Después de una semana de angustiante expectación nos presentamos al partido con una buena actitud, aunque todos sabíamos que estaba perdido. Llegamos con 40 minutos de anticipación, cosa inusual en el futbol de llano, donde la puntualidad es considerada llegar tarde por 15 minutos y con el equipo incompleto. Nos vestimos pero no atacamos los nervios con movimientos de calentamiento por vergüenza a que el otro equipo nos viera preparándonos para enfrentarlos. Nuestra dignidad nos decía que no teníamos que darle tanta importancia a ese equipo invicto, al brasileño.
Llegó el otro equipo y llegó el brasileño. Lo vi de lejos y vi en él a un viejo conocido, vi también en él una vieja historia.
El brasileño venía de un origen humilde, una infancia acaparada por la pelota y había sido compañero de equipo de mis hermanos mayores. El brasileño en ese entonces no era reconocido sólo por sus cualidades, también porque jugaba con unos tenis desahuciados, rotos a tal grado que con un punterazo podía perder alguna o varias uñas del pie. En un partido sabatino, mi padre antes de comenzar el partido lo llamó y le hizo una oferta: si metía tres goles en el partido, le compraría unos tacos (tachones) y todo un kit deportivo para que lo utilizara en los entrenamientos del equipo. El brasileño aceptó ilusionado y en el partido no sólo anotó tres, sino cinco goles que le dieron al equipo una contundente victoria.

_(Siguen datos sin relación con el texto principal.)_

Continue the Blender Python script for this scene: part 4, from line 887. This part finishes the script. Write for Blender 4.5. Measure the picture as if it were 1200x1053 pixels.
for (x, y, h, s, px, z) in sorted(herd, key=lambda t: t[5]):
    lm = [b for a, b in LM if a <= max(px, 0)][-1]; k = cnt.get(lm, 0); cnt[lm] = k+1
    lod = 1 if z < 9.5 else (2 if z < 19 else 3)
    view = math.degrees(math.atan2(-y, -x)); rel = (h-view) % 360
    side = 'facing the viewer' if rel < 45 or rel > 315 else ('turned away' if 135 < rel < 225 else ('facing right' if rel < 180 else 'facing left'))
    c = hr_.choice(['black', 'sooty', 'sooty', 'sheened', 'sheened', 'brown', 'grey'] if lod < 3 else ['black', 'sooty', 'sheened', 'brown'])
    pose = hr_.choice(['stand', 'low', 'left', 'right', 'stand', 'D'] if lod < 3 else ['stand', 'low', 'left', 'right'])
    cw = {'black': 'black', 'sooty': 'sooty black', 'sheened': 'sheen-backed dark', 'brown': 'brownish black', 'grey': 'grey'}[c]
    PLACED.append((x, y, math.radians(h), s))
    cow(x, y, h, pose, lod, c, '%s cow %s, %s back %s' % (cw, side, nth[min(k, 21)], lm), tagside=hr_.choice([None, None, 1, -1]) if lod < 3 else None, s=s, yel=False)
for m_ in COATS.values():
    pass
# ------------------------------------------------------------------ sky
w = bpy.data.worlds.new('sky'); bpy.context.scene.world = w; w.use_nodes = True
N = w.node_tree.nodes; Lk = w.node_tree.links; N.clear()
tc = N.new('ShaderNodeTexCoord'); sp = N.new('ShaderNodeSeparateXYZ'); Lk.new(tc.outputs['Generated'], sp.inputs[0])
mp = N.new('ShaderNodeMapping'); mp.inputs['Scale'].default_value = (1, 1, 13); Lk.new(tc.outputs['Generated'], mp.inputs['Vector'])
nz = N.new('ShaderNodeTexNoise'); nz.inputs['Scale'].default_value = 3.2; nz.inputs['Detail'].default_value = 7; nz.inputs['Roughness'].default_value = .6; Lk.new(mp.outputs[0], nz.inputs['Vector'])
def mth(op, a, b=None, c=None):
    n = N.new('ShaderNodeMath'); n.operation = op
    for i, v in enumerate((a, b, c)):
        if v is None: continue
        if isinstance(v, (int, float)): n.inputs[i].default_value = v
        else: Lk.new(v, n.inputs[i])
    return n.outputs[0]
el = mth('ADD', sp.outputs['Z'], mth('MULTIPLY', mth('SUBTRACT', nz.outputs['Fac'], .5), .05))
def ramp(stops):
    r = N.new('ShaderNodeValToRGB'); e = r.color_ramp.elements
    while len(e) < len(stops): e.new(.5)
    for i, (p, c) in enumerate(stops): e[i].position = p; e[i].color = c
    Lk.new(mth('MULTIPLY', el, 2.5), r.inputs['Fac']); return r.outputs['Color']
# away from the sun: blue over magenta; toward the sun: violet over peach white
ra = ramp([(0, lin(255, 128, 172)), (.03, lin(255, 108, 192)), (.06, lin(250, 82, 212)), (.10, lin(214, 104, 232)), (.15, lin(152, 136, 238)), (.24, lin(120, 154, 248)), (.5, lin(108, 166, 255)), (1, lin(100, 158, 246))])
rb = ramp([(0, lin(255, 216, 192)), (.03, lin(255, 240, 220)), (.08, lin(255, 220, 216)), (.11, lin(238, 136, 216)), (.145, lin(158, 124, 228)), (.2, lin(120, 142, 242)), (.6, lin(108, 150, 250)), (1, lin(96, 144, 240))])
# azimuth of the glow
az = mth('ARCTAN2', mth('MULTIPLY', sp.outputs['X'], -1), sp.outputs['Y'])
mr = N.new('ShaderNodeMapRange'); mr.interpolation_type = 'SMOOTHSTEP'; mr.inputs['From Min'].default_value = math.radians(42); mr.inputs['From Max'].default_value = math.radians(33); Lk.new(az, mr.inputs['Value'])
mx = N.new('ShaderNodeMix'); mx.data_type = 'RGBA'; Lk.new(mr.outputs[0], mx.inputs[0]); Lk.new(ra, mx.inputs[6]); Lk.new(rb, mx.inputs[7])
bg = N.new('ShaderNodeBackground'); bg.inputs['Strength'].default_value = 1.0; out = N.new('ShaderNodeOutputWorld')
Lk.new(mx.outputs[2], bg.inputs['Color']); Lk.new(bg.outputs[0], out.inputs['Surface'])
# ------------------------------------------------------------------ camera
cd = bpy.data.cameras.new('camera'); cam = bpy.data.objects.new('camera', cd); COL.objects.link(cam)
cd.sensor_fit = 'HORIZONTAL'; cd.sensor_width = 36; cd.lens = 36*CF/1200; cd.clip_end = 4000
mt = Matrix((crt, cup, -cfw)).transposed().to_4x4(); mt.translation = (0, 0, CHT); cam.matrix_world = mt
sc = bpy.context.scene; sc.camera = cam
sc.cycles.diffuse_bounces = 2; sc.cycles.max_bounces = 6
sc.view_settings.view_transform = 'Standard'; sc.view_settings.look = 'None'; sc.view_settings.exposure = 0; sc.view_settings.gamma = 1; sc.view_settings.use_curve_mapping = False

No me acerqué a saludarlo por miedo a que no se acordara de mí, tampoco les dije a mis compañeros que conocía al brasileño. Comenzó el partido y la tragedia que tanto temimos no fue tal, sólo nos metieron dos goles y generamos varias oportunidades para anotar. Lo que más me llamó la atención fue que el brasileño no le hizo honor a su intimidante reputación, jugó bien, pero como cualquier mortal, incluso percibí en él una falta de hambre por destrozar al otro equipo, que en este caso éramos nosotros. El brasileño parecía no tener ánimo, no tenía el brillo en los ojos que tanto lo caracterizó alguna vez cuando le llegaba el balón. Sólo tenía la memoria de cómo jugar, no las mismas ganas de jugar.
Terminó el partido, y aunque yo sentía que ya me había reconocido durante el juego, cruzamos miradas y sentí que me vio con la melancolía de alguien que ve en un joven a alguien que conoció como un niño.
No me preguntó si era yo quien él pensaba que era, con toda seguridad dijo:
-¿Qué pedo, Migue, Cómo estás?
-Bien cabrón, ¿tú?
Platicamos durante un rato, me contó que lo habían lesionado unos años antes, una ruptura de tobillo que le había hecho perder la esperanza de jugar como profesional. Me dio un abrazo, me dijo que si alguna vez necesitaba pintar mi casa le avisara, que a eso se dedicaba. Obviamente a mis 15 años yo no tenía ninguna preocupación de ese estilo, pero le contesté afirmando que si alguna vez necesitaba algo así, lo llamaría. Me guiñó el ojo y se dio media vuelta, se fue con toda la historia de su pasado, como si no la reconociera, como uno más de nosotros, a continuar su vida después de un partido de futbol.